Although controversial, FOCIL has been confirmed as a core proposal for the next major upgrade, Hegotá, with a specification freeze. It is expected to be deployed after the Glamsterdam upgrade, in the second half of 2026.

However, FOCIL doesn’t solve another equally critical issue: before a transaction is actually included in a block, has it already been fully observed by the market? MEV searchers can front-run, sandwich, or reorder transactions based on this knowledge—especially in DeFi, where transactions are most vulnerable. For ordinary users, this means that even if their transactions aren’t censored, they can still be targeted for front-running before they are confirmed.

This is the root cause of sandwich attacks.

The community’s current main solutions include LUCID (proposed by Ethereum Foundation researchers Anders Elowsson, Julian Ma, and Justin Florentine) and EIP-8105 (Universal Enshrined Encrypted Mempool). The EIP-8105 team recently announced full support for LUCID, and both teams are collaborating to push these solutions forward.

The core idea of encrypted mempools is:

  • When users send transactions, the content is encrypted;
  • Transactions are only decrypted after being included in a block and reaching a certain confirmation threshold;
  • Until then, searchers cannot see transaction intent, preventing sandwich or front-running attacks;
  • As a result, the public mempool becomes “secure and usable” again.

As researchers describe, the combination of ePBS (Execution Layer Proposer-Builder Separation), FOCIL, and encrypted mempools forms the “Holy Trinity of Censorship Resistance,” providing a comprehensive systemic defense across the entire transaction supply chain.

Currently, FOCIL has been confirmed for Hegotá; the encrypted mempool solution (LUCID) is actively being promoted as another headline proposal for Hegotá.

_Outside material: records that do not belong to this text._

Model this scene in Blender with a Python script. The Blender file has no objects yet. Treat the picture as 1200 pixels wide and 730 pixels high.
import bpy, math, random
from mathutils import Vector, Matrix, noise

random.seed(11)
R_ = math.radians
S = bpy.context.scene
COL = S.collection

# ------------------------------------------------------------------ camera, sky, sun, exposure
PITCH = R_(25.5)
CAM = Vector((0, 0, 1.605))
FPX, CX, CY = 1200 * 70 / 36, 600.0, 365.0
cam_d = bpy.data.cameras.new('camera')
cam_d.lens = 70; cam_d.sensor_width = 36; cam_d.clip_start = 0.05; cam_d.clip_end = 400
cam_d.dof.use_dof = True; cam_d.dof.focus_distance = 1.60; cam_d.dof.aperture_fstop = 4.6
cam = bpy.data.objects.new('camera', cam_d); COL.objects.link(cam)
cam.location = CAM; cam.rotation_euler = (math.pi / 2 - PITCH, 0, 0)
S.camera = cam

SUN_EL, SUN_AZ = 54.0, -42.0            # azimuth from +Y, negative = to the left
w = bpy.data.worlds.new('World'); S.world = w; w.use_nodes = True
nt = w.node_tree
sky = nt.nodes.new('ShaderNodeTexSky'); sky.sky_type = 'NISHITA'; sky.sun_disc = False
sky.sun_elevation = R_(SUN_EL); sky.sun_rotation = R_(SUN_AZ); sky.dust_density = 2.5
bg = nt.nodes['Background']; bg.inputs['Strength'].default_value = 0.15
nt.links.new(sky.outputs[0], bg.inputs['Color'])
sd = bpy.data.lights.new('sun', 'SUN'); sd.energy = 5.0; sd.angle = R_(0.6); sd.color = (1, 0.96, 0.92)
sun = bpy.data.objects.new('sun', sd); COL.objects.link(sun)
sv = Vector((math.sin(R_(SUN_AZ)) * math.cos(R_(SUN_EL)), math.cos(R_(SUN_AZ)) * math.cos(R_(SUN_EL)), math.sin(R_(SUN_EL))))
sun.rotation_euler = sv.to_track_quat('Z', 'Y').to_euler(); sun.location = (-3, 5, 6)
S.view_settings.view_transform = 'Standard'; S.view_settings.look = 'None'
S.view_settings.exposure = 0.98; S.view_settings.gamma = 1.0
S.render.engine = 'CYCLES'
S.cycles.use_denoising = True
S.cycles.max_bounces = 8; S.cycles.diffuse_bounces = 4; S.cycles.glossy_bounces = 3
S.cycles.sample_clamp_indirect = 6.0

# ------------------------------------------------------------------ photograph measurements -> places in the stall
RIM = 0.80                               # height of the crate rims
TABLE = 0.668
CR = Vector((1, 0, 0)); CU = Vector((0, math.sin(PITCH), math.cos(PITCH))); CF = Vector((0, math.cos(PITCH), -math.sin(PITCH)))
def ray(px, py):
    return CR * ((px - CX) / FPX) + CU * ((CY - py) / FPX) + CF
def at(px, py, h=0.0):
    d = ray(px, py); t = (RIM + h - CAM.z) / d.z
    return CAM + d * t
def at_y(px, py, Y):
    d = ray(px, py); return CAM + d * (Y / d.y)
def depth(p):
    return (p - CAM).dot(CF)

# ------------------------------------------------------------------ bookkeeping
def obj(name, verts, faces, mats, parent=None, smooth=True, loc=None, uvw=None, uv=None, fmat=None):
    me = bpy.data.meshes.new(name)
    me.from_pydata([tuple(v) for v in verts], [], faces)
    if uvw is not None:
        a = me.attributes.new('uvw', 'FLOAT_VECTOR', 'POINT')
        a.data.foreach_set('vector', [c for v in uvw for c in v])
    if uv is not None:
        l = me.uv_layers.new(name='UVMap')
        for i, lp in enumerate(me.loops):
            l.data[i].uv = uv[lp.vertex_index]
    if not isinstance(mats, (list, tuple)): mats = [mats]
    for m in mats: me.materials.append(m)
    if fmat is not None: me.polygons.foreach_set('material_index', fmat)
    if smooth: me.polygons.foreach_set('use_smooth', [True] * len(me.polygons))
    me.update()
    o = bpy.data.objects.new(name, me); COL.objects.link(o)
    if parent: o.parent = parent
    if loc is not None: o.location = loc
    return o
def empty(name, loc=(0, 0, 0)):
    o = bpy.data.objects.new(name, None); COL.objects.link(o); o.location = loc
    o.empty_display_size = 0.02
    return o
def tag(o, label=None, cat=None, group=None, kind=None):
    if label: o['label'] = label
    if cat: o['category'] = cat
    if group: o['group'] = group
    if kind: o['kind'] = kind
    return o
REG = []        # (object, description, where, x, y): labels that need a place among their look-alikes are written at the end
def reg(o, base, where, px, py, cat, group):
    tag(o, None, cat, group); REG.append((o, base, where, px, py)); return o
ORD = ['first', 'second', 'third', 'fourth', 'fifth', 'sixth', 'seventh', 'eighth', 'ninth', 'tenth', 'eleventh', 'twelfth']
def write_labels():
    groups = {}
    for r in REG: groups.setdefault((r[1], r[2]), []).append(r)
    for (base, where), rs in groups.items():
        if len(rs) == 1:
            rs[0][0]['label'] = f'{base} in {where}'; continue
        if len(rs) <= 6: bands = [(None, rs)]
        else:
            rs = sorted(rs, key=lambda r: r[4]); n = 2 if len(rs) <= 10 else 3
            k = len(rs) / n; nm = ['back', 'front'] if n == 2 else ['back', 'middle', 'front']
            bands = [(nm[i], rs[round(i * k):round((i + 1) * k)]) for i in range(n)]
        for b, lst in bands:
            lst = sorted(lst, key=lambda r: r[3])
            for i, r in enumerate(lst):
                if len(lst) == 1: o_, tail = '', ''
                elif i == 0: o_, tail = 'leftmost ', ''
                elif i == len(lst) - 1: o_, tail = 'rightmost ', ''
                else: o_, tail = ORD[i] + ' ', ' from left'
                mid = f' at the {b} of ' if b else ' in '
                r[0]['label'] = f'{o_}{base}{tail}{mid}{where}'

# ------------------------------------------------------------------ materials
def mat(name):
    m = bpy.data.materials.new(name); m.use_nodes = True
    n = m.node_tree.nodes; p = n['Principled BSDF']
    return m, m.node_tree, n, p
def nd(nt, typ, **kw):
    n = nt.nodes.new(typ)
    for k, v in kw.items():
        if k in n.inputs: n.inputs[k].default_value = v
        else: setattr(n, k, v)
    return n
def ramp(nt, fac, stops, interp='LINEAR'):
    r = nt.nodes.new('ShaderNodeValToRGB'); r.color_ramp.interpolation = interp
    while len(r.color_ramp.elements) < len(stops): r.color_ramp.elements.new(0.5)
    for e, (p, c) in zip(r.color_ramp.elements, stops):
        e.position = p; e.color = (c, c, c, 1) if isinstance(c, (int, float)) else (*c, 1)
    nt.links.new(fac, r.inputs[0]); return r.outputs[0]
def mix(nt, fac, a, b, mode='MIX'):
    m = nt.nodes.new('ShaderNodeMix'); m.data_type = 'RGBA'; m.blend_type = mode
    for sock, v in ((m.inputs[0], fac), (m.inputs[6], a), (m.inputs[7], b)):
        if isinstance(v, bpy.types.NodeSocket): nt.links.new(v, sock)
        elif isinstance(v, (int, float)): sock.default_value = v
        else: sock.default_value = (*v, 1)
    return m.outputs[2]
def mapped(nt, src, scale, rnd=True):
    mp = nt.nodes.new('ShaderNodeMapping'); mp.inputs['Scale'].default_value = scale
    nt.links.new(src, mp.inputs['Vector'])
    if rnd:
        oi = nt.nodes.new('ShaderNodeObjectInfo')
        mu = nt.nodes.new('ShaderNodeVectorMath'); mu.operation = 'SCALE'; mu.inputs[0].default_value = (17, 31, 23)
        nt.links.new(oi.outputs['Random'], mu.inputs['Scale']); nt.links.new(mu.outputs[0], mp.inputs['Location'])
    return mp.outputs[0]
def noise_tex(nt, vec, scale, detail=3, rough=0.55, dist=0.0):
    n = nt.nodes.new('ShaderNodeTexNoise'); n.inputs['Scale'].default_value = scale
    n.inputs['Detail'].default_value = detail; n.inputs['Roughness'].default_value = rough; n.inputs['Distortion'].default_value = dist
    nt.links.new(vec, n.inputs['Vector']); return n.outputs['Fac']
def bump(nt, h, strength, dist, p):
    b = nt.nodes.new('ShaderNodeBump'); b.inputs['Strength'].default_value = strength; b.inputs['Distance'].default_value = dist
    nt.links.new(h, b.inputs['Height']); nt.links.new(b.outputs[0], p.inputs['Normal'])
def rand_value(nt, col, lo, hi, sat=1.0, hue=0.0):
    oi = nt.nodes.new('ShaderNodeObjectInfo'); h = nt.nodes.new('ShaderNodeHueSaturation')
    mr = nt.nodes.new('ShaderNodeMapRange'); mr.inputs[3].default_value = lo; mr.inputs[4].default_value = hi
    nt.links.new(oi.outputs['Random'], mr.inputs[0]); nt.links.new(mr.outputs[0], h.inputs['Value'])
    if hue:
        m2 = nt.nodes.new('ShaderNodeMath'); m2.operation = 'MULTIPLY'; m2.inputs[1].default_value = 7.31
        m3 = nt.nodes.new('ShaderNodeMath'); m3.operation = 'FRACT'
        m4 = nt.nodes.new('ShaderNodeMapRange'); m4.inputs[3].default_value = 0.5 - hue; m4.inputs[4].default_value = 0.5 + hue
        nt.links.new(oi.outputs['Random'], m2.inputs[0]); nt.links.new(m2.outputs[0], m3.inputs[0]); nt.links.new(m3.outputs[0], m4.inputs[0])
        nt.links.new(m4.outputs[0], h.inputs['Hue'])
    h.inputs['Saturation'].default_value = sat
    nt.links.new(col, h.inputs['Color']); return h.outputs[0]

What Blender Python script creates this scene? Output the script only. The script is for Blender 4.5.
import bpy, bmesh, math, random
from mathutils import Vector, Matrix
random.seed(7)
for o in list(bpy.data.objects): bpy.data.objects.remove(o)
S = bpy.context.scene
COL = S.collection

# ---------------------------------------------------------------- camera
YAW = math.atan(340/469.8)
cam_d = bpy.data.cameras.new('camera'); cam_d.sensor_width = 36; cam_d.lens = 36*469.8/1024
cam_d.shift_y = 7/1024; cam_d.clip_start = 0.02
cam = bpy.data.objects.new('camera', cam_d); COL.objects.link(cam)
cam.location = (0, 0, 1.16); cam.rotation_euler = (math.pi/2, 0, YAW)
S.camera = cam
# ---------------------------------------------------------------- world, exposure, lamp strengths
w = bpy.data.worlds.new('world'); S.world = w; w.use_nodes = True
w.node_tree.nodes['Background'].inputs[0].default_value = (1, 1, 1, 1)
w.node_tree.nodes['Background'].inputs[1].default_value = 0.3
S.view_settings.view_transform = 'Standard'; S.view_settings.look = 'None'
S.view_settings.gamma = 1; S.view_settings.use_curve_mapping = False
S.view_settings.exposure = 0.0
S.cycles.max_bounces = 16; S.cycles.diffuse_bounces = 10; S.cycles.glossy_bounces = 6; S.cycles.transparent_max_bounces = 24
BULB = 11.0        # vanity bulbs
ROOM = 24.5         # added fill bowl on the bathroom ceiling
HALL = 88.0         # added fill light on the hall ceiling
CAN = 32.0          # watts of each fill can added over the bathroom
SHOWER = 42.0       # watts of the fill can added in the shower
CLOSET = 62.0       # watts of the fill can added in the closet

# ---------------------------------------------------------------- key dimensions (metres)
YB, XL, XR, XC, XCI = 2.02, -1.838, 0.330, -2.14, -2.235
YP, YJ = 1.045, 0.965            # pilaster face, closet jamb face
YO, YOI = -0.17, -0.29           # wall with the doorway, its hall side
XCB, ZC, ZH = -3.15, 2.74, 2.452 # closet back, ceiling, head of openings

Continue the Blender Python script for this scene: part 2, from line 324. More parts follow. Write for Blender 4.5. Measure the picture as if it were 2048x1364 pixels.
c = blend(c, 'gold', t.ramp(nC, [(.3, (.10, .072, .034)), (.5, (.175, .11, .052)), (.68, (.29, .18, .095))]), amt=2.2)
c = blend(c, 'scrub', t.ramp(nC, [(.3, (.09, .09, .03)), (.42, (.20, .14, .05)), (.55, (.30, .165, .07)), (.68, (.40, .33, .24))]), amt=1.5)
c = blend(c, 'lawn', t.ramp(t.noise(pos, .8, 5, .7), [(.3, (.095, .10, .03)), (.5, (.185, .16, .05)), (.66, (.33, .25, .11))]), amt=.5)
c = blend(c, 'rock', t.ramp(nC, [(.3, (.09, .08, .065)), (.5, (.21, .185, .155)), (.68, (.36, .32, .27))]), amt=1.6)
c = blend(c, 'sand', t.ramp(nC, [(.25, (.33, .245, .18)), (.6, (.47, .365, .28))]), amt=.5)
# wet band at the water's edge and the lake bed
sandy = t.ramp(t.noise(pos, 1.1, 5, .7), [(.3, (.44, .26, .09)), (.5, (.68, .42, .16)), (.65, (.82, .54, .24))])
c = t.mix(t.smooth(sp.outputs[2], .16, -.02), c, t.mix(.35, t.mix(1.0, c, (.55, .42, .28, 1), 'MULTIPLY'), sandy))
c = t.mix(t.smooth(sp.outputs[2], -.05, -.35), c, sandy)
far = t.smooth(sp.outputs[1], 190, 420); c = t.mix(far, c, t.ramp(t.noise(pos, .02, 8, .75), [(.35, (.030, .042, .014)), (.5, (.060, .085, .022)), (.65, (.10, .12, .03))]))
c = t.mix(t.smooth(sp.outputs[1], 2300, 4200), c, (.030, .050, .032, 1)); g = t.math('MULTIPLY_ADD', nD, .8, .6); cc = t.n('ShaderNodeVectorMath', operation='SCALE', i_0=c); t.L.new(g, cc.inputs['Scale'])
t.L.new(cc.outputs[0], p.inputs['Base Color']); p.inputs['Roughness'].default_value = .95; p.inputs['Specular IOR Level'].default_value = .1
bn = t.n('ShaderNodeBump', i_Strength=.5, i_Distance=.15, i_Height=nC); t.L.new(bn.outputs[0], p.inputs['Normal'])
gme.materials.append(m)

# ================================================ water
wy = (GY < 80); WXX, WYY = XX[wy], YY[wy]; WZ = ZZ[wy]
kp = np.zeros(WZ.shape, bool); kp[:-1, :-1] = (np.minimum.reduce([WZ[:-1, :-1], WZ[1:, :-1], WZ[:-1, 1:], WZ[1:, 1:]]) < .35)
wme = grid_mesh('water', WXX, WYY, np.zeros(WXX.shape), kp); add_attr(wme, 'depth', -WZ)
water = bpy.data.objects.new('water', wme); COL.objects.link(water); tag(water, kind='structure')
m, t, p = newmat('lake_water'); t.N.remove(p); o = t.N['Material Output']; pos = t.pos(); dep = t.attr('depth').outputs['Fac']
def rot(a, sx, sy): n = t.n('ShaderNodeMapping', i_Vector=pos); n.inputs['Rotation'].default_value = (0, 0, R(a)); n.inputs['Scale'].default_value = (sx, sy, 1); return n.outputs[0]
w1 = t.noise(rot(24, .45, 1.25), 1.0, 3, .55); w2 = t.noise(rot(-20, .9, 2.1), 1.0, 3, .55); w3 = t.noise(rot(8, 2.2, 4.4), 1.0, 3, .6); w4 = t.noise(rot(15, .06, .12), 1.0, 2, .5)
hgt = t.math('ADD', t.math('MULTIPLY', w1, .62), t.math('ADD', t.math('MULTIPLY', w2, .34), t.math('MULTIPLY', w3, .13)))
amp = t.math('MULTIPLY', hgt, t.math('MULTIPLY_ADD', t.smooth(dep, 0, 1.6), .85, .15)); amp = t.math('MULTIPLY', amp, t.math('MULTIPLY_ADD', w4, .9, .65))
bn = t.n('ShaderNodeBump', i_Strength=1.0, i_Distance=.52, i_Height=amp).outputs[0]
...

3. What Does All This Mean?

Looking at the bigger picture, FOCIL and encrypted mempools are not just new terms in Ethereum’s upgrade list—they signal a shift:

Ethereum is re-centering “censorship resistance” in its protocol design.

Although the blockchain industry often talks about “decentralization,” users only realize its importance when a transaction is censored, blocked, or disappears from the network. At that moment, they understand that decentralization is not a default state but something that must be actively protected through protocol code.

As early as February 20, Vitalik wrote that FOCIL and Ethereum’s account abstraction proposal EIP-8141 (based on 7701) have significant synergy. EIP-8141 elevates smart accounts (including multisigs, quantum-resistant signatures, key management, gas sponsorship, etc.) to “first-class citizens,” meaning operations from these accounts can be directly packaged as on-chain transactions without additional wrapping.

Some may question: does FOCIL add too much complexity? Could encrypted mempools cause efficiency losses? Are these trade-offs worth it?

This is precisely the most noteworthy aspect of “sanctuary technologies”: the true value of blockchain may never be just asset on-chain or transaction speed. Instead, it’s whether, under high-pressure environments, blockchain can continue providing a permissionless, hard-to-shut-down, and resilient digital refuge.

From this perspective, the significance of FOCIL and encrypted mempools is clear: they aim to harden protocol rules, transforming what once relied on good faith, market self-regulation, or “hope nothing goes wrong” into more robust safeguards.

When countless users live, work, communicate, manage risks, and build wealth freely on this “digital safe haven,” without fear of censorship or eviction by centralized entities—then Ethereum will have truly passed the “Walkaway Test.”

And that, ultimately, is the true meaning of sanctuary technology.